When I started writing my blog it was with the intentions of working on my writing skills so I wouldn't look like a blithering idiot as I expressed myself in my book. My book has stalled and the blog has turned into a personal gift to myself, a place to share my observations and thoughts on the world around me. I am able to be free and creative here and something more. It is a refuge of sorts, a place to be authentic. There are days when I sit down at my computer and pound out my feelings on the keyboard that I feel as if I have had an hour long session with a grief counsellor. A counsellor who is never opinionated, who never questions my decisions. Only quietly listens and lets me pour my heart out until I can intelligently reflect on my past and present life and voice my fears for my future.
I have expressed my feelings towards my friends and family in blogs written here in the past as dearly beloved treasures. That still holds true but there is another side of me besides the social butterfly who flits from friend to friend soaking up the sweet joy they bestow upon me. I also enjoy being a loner. I truly enjoy my time being alone. Quietness is an integral part of my happiness and my inner peace. Some people find being alone uncomfortable. They feel loneliness. I am not one of those, I feel I am not alone, I am with me, with my thoughts and dreams. It is my opportunity to become the creative person I thrive to be. Having time to truly be alone and work through my creative process brings such joy into my life.
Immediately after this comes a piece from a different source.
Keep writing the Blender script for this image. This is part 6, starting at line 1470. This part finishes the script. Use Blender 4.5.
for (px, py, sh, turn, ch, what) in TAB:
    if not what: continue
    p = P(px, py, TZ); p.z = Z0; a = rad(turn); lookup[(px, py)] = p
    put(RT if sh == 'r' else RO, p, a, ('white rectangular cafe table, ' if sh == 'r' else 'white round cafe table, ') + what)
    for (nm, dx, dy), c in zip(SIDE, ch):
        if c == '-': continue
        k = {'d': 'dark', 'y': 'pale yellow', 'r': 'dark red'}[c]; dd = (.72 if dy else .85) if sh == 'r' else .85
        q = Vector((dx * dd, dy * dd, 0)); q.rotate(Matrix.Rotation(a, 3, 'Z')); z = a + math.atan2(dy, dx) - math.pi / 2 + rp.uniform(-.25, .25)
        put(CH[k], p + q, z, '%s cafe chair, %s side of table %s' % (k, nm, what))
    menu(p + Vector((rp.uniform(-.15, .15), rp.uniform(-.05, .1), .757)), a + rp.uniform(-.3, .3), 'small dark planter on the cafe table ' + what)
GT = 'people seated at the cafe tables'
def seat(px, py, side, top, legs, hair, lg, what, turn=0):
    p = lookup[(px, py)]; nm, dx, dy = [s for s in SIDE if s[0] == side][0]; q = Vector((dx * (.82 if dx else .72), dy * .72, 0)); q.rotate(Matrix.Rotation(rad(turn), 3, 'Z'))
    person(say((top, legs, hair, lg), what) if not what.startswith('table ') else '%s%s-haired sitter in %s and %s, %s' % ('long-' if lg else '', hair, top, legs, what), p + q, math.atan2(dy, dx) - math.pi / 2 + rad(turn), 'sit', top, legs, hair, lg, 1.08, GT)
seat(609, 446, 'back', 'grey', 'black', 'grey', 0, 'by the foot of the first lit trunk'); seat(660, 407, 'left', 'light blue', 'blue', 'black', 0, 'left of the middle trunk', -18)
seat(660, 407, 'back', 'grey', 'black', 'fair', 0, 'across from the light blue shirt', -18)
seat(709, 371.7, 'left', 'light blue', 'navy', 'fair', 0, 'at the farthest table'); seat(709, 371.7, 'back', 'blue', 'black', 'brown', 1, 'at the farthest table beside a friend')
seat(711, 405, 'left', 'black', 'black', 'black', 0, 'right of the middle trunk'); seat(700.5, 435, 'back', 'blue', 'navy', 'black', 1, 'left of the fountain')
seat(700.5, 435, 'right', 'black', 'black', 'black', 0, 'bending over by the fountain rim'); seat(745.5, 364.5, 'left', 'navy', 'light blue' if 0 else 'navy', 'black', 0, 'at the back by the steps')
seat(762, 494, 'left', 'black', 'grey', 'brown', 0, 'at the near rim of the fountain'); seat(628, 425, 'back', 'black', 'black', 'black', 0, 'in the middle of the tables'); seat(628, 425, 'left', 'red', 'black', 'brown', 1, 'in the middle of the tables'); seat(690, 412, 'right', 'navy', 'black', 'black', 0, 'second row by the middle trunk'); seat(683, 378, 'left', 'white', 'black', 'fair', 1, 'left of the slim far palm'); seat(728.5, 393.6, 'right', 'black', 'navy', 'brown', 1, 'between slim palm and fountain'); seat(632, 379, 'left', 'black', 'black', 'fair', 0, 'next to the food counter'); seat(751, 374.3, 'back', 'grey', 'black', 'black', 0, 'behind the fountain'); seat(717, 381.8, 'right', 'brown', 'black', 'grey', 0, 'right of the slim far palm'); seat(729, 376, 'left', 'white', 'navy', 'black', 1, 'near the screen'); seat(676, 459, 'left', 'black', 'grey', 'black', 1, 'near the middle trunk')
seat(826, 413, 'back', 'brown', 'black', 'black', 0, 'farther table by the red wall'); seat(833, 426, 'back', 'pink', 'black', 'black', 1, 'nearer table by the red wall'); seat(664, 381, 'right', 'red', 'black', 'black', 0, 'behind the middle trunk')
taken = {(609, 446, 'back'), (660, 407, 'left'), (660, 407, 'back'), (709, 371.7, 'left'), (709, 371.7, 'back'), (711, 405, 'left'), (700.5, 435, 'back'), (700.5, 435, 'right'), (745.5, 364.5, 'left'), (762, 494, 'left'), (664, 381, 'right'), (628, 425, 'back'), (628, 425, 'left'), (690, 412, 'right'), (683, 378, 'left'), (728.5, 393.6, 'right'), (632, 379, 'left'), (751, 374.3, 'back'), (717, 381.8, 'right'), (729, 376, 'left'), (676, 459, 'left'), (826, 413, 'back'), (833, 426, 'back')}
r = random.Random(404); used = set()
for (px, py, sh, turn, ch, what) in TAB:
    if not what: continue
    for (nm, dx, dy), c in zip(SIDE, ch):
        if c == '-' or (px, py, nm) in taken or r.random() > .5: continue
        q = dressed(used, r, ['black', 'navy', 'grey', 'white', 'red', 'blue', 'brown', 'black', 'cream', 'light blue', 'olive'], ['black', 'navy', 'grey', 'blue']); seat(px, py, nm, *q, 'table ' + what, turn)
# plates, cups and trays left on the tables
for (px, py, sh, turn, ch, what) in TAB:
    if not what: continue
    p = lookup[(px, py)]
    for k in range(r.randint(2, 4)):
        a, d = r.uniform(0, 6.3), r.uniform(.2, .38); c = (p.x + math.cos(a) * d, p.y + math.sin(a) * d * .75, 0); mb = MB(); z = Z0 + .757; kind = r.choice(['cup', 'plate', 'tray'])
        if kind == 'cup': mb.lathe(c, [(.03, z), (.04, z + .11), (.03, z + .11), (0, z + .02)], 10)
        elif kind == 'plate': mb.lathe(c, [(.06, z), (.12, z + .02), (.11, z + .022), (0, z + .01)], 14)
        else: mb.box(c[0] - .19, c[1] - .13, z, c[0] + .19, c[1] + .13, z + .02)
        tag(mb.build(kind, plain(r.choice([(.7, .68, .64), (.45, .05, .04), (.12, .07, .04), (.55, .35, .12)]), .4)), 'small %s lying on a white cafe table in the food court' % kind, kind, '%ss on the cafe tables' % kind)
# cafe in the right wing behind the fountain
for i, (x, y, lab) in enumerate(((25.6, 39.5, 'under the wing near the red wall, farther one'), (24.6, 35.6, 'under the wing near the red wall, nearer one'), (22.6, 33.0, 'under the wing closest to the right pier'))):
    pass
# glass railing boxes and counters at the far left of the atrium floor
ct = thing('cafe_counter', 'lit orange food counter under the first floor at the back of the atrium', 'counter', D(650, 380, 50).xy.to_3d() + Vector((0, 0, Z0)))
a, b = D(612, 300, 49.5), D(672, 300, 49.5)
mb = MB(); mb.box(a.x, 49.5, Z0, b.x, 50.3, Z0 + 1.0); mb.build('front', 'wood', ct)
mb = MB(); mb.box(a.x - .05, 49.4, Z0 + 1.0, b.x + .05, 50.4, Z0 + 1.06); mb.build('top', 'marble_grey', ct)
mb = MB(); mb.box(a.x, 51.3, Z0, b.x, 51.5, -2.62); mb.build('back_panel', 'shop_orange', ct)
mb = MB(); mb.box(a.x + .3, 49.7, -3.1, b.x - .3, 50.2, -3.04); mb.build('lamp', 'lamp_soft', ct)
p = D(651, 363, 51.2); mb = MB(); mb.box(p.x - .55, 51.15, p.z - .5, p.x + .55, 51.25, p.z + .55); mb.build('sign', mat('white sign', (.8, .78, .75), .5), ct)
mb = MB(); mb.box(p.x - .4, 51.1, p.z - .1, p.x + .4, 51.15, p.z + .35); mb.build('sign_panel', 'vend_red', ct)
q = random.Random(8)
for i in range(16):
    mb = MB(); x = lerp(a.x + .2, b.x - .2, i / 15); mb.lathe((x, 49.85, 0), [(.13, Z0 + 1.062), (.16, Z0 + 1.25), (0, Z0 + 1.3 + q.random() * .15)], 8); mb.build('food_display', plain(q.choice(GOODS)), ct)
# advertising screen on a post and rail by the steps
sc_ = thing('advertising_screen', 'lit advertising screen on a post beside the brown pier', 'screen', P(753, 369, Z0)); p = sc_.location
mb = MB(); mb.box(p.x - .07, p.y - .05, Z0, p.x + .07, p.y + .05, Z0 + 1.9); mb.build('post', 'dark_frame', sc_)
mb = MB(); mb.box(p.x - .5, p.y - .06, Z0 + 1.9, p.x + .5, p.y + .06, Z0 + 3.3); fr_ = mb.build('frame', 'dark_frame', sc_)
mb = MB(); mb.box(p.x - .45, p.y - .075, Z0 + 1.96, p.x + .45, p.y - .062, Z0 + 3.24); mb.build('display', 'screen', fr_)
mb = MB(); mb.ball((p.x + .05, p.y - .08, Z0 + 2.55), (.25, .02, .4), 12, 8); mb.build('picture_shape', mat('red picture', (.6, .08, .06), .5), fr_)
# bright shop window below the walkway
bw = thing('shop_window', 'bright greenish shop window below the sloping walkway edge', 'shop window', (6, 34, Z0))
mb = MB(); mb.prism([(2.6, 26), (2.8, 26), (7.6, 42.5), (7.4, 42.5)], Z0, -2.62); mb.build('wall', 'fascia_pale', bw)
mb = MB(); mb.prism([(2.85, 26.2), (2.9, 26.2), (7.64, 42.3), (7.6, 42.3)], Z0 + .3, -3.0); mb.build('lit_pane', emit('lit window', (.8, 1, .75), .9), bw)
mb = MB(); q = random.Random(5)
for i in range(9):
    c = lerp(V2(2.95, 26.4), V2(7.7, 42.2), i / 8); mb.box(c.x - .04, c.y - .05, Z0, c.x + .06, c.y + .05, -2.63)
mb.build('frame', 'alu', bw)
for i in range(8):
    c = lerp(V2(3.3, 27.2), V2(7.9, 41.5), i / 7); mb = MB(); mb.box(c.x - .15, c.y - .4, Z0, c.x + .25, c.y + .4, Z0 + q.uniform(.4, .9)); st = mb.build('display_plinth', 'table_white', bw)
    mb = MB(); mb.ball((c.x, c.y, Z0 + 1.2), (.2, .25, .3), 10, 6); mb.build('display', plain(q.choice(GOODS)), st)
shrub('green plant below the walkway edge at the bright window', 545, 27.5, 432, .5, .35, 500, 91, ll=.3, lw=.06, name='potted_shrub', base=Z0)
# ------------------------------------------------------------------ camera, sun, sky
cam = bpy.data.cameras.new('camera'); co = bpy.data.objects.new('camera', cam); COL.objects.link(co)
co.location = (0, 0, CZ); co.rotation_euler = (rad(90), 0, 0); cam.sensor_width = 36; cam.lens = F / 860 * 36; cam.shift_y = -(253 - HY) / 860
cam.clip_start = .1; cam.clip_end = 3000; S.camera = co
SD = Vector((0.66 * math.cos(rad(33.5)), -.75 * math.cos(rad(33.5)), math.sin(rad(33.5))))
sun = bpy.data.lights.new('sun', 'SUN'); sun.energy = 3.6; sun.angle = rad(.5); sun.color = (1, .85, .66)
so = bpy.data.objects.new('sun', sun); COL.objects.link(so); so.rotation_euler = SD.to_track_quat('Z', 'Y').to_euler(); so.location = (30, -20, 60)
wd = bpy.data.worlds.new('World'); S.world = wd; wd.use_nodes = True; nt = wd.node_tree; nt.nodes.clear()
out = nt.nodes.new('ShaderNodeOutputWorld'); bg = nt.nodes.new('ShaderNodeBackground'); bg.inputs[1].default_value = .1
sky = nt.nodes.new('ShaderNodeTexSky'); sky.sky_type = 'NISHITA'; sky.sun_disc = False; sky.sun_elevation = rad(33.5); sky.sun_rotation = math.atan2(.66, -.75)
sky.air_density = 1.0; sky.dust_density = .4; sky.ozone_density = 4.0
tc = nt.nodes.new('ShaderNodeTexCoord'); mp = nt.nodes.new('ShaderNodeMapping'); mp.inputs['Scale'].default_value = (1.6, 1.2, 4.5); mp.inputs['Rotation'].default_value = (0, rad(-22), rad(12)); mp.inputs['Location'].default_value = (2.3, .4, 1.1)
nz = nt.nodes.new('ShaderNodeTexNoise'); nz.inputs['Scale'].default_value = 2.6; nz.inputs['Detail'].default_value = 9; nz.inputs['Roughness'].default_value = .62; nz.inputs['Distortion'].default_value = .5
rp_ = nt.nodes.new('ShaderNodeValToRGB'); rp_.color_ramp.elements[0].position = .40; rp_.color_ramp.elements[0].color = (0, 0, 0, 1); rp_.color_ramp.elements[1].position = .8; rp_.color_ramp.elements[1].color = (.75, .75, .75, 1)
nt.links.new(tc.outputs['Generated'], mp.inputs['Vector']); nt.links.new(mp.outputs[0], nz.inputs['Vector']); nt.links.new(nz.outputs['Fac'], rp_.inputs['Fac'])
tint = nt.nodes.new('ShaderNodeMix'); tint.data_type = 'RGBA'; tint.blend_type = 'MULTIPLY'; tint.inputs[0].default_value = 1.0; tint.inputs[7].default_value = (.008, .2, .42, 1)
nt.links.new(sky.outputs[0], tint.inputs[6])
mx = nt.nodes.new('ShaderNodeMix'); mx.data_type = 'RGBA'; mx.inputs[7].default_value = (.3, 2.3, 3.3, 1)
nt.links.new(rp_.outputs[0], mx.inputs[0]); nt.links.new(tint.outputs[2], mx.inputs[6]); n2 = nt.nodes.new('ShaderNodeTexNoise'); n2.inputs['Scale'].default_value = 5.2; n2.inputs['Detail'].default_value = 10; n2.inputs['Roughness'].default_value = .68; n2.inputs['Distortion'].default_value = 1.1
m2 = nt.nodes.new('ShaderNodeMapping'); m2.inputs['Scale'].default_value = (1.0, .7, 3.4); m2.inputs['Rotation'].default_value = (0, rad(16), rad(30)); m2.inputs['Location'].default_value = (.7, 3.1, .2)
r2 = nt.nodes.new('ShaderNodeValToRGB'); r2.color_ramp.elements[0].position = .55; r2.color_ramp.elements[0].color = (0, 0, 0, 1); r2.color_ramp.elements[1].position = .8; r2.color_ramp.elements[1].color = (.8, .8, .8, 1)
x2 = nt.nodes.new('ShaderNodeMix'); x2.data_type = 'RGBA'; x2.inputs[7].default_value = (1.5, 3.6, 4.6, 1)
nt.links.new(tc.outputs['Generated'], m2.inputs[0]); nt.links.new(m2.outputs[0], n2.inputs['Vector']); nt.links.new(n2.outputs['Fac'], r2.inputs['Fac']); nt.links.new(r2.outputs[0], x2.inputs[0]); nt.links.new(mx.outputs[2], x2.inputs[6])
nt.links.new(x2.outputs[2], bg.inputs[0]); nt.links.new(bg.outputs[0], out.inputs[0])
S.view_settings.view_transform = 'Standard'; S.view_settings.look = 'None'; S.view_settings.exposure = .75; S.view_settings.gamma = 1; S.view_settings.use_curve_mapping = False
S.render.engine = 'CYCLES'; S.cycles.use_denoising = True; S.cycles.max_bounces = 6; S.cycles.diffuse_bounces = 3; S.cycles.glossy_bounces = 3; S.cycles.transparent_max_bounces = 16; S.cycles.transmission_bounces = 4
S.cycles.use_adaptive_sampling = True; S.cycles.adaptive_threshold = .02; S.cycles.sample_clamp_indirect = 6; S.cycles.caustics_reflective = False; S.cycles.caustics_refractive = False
Yet another gift from blogging is my new found blogging friends. My blogging friends have made my story richer by them sharing their stories with me, free of charge. What a gift, and they have never met me and quite possible never will. I am relatively new at blogging and have a feeling more gifts will be revealed to me as time passes and I delve deeper into the blogospere. I just love surprise gifts, don't you. I can hardly wait to see what gift I will open next.